In a press conference after the rate decision, Chairman Ben Bernanke said the Federal Reserve could undertake more monetary easing, if required.
The “knee-jerk” negative reaction to the Fed statement was tempered by Bernanke’s comments at the press conference, said Matt Zeman, head trader and strategist with Kingsview Financial in Chicago.
“The gold bugs ... took that to mean ‘OK, a third round of quantitative easing is still on the table,’” and were running with it on Thursday, Zeman said.
If gold closes above $1,671 or so for at least two consecutive sessions in the short term, the market could see a push to the $1,800-an-ounce level, he added.
An additional volley of monetary stimulus would help gold prices by reigniting concerns about currency debasement, a boost specific to the precious metal, and by pressuring the dollar, a boost to all dollar-priced commodities.
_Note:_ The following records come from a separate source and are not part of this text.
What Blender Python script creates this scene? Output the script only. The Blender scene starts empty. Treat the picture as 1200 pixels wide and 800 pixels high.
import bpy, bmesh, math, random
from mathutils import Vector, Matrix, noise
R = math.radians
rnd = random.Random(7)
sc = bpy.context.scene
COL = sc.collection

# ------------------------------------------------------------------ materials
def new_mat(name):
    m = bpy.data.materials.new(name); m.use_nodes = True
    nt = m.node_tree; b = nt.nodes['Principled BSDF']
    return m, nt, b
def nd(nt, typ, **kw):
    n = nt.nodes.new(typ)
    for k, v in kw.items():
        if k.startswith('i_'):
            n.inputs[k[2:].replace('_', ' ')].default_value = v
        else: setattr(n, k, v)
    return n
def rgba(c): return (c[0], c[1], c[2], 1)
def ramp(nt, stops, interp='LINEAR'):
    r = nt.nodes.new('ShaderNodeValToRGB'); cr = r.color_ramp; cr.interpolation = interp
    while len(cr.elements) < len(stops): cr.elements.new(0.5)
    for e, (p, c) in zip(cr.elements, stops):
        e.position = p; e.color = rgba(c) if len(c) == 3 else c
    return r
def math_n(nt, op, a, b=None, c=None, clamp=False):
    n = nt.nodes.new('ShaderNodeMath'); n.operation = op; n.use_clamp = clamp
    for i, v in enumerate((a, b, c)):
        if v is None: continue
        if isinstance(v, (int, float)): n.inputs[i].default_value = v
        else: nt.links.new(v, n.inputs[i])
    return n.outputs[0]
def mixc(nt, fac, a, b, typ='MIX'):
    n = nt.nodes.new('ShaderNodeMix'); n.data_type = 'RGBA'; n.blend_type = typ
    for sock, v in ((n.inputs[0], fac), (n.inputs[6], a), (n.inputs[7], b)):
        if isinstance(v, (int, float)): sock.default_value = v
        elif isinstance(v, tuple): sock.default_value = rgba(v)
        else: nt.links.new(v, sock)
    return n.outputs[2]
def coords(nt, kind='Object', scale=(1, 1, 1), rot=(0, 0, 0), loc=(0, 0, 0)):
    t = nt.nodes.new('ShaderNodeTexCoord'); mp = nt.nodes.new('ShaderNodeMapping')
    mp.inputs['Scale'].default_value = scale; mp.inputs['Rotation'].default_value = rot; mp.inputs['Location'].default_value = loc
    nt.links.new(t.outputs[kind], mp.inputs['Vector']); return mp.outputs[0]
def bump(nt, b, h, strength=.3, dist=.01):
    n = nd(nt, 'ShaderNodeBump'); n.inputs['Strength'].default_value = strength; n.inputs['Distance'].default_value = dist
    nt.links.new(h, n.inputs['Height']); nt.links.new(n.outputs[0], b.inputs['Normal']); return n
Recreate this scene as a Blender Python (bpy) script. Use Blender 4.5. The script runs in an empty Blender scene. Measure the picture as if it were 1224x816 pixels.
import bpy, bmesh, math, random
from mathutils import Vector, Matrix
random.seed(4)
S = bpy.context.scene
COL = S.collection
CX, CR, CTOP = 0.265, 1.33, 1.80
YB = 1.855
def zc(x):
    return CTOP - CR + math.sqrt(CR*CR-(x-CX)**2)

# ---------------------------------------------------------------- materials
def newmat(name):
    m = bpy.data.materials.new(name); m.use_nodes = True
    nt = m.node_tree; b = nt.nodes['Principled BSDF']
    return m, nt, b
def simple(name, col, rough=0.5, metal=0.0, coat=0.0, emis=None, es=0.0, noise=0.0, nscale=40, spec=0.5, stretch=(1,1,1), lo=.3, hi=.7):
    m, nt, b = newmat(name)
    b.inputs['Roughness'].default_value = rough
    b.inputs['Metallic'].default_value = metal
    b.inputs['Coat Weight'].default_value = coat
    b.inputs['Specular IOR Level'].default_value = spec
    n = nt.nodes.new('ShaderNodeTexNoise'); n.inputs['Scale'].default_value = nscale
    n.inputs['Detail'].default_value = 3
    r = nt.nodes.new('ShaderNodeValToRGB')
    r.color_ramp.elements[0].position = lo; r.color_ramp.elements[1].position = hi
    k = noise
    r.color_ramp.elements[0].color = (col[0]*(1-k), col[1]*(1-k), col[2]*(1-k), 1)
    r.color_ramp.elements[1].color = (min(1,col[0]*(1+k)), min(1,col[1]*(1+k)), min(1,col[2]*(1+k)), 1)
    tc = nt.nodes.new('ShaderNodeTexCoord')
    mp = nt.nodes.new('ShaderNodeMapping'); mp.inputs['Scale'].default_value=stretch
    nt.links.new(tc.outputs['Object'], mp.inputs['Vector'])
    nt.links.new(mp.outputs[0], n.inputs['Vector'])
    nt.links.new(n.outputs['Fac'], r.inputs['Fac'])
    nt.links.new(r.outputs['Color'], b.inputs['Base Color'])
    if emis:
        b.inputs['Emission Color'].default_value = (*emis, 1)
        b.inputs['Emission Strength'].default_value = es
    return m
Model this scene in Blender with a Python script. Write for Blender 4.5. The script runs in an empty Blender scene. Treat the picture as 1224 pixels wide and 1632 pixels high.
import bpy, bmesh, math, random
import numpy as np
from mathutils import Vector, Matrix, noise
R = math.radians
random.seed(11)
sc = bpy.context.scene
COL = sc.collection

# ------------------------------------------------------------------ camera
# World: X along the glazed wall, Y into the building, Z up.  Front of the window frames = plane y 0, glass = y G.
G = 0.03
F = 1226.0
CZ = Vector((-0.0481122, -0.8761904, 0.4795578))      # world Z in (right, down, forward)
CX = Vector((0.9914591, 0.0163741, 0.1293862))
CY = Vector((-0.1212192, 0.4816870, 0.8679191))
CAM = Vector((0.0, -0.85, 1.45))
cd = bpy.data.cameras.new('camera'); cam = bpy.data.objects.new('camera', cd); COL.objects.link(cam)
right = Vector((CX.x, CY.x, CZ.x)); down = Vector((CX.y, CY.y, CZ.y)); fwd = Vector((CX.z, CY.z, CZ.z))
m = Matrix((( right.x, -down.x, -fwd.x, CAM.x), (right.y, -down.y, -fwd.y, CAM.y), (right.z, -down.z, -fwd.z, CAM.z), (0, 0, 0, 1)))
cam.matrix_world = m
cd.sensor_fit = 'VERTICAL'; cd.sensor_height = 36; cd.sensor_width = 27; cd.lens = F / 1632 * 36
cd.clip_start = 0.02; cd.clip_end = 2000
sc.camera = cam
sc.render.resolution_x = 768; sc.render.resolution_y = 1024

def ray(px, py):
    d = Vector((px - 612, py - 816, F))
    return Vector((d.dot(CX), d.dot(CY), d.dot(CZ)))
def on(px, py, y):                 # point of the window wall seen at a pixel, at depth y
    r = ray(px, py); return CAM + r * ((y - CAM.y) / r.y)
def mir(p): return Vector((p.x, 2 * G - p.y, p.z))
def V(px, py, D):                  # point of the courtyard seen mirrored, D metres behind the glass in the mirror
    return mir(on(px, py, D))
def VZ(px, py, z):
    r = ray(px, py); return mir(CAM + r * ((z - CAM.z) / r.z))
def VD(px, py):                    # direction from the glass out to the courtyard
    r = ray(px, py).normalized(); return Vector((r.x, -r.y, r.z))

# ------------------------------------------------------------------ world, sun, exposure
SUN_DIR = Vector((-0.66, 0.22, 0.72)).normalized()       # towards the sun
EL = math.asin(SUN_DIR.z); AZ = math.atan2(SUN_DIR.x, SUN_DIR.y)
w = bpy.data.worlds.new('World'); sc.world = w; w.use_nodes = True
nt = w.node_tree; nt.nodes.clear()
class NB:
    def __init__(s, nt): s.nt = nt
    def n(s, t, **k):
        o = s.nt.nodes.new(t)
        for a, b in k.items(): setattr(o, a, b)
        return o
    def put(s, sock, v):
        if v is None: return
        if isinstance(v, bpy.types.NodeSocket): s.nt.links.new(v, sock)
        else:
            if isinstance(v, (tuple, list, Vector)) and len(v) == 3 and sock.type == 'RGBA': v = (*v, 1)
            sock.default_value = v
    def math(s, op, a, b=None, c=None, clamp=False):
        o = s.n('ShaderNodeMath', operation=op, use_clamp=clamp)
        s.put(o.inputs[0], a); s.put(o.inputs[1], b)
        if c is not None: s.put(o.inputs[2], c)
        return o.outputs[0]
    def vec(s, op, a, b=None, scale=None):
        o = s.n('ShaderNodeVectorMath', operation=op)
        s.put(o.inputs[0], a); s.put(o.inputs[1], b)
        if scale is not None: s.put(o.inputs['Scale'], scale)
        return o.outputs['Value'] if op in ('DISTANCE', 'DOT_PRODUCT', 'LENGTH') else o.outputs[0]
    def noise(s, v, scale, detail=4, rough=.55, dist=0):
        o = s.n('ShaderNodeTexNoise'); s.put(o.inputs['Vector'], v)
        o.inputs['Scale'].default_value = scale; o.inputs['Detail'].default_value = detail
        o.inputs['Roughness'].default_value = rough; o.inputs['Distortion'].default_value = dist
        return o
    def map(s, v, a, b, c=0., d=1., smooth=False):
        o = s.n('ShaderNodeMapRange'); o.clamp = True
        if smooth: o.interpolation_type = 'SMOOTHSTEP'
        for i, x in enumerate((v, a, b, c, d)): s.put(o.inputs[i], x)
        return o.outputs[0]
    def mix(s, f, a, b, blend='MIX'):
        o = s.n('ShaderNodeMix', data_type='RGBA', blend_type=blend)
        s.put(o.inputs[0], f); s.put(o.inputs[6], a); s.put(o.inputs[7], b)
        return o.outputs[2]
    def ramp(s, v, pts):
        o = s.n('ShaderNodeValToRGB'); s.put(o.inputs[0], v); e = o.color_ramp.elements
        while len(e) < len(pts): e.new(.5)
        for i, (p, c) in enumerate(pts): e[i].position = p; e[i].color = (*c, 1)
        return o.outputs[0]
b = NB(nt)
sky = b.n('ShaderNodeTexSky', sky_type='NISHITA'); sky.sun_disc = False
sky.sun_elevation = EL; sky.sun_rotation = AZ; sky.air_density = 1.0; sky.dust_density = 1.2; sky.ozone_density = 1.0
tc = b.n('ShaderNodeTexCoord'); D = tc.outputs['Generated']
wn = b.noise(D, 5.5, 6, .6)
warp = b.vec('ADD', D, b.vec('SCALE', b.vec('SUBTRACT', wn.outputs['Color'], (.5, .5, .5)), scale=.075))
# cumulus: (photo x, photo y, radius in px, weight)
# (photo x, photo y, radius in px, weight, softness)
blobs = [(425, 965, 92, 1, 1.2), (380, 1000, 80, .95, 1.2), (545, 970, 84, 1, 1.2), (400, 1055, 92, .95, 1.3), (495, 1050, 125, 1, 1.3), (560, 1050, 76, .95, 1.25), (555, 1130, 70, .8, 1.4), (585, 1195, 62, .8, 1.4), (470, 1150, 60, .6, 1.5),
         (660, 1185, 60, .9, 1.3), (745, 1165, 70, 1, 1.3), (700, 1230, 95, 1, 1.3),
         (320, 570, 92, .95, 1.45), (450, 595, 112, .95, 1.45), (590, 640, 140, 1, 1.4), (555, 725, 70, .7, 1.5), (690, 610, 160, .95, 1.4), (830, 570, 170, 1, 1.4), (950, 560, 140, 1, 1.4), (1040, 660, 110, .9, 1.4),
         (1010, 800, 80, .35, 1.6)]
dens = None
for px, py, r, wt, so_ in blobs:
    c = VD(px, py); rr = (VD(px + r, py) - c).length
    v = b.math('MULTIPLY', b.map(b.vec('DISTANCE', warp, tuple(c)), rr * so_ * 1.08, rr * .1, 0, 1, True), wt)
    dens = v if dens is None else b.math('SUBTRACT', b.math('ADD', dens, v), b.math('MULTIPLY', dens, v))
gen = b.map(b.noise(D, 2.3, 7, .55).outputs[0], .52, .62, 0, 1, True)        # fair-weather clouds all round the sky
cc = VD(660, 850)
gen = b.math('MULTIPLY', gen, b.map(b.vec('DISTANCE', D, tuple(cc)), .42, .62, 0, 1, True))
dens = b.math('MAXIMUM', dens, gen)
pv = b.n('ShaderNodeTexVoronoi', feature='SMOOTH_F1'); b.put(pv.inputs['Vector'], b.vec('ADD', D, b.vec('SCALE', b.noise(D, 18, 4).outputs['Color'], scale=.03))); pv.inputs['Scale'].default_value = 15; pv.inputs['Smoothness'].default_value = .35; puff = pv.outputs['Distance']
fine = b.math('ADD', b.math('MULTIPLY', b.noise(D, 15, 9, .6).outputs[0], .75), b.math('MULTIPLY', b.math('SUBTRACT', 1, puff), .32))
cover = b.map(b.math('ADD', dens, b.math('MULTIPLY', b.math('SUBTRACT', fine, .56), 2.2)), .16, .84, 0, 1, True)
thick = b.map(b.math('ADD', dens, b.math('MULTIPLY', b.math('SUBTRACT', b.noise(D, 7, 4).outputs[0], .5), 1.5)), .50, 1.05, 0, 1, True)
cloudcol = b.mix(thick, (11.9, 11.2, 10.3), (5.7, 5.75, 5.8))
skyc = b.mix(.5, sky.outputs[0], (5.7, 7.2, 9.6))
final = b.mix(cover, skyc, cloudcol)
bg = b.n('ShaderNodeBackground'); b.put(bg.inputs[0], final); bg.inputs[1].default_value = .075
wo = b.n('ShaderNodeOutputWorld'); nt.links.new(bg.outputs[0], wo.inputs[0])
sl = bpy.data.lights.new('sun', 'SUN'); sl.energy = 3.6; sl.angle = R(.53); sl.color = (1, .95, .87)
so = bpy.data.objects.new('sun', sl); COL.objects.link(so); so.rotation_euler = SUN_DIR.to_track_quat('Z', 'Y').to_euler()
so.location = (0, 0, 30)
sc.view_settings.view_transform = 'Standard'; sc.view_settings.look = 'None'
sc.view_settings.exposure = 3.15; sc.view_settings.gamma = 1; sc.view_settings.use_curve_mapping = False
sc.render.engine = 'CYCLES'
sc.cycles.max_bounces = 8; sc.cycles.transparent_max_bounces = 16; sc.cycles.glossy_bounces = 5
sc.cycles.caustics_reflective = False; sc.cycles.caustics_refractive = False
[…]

“Although the Fed did not announce another round of easing, intentions to keep monetary policy at highly accommodative levels are a bullish case for gold prices,” said James Steel, an analyst at HSBC Securities.
“The decline of gold prices on the Fed announcement was an overreaction,” Steel said. “The ability of gold prices to bounce back is a good sign.”
The dollar continued to move lower on Thursday, with the dollar index, which compares the U.S. unit’s performance to a basket of six currencies, slipped to 78.946 from 79.072 in late North American trading on Wednesday.
The weaker greenback also helped support the broader metals futures complex, as silver for May delivery rose 85 cents, or 2.8%, to end at $31.21 an ounce.
May copper futures advanced 7 cents, or 1.8%, to settle at $3.77 a pound, the highest since April 5. Copper has traded higher for three straight sessions.